Ich telefoniere so viel wie schon lange nicht mehr. Dabei ist die Freundin, die in Schweden lebt, genauso nah, wie die, die um die Ecke wohnt. Zumindest gefühlt. Wir können es nicht fassen: Die Grenzen zwischen Deutschland und Skandinavien sind dicht!

Eine andere Freundin meldet sich. Auch sie geht raus: „Ich singe alleine.“ Also verabreden wir uns zur Videokonferenz, zum gemeinsamen Singen. Auf einem Handy sehe ich das Gesicht meiner Freundin und nun auch das ihrer Tochter, meines Patenkinds. Auf dem anderen Handy singt Nena – wer schon alles den Mond angeheult hat…

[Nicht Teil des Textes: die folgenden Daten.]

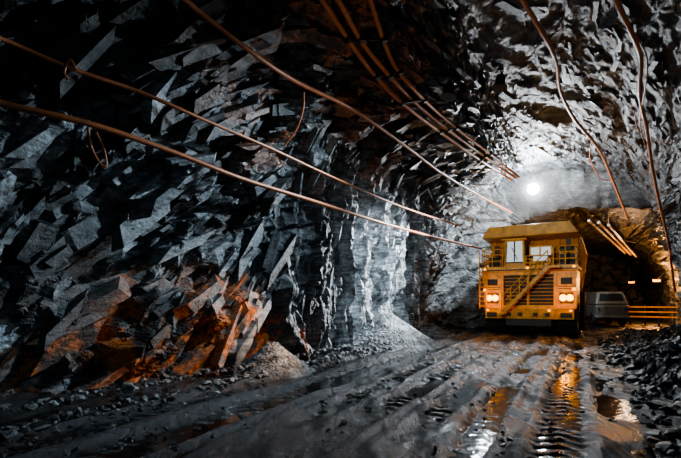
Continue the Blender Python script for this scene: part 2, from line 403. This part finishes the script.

So weit, aber auf dem Handy nah

Es ist ein schöner Moment, wir sind weit entfernt und fühlen uns doch verbunden. Am Ende möchte mir meine Patentochter ihre schöne Bastelarbeit zeigen – eine weitere Aktion, bei der jedes Kind, das nun zu Hause ist, einen selbstgebastelten Regenbogen ins Fenster hängt.

Und dann gibt es noch einen deutschlandweiten Aufruf an alle Musiker, auf den Balkonen die „Ode an die Freude“ zu spielen. Die Europahymne mit den Zeilen von Schiller und der Musik von Beethoven.

Wir singen mit: „Freude schöner Götterfunken“. Erstmals sind wir nicht allein im Hof. In der anderen Ecke, noch hinter der blühenden Magnolie, hören wir leise Instrumente und Stimmen: „Alle Menschen werden Brüder.“ Es ist wirklich ein Lied der Freude, der Zuversicht. Am Ende klatschen Nachbarn Beifall.

Und was macht der Mond? Er wird auch morgen wieder aufgehen…

Balkon-Singen: Jeder kann mitsingen

Die Evangelische Kirche lädt jeden Abend um 19 Uhr ein, „Der Mond ist aufgegangen“ auf dem Balkon oder im Garten zu singen oder zu musizieren. Mehr Info: ekd.de

Kirchenmusiker planen für Ostern einen „Auferstehungsflashmob“. Bläser, Sänger und Organisten sind eingeladen, am 12. April um 10 Uhr nach dem Glockenläuten das Osterlied „Christ ist erstanden“ erklingen zu lassen.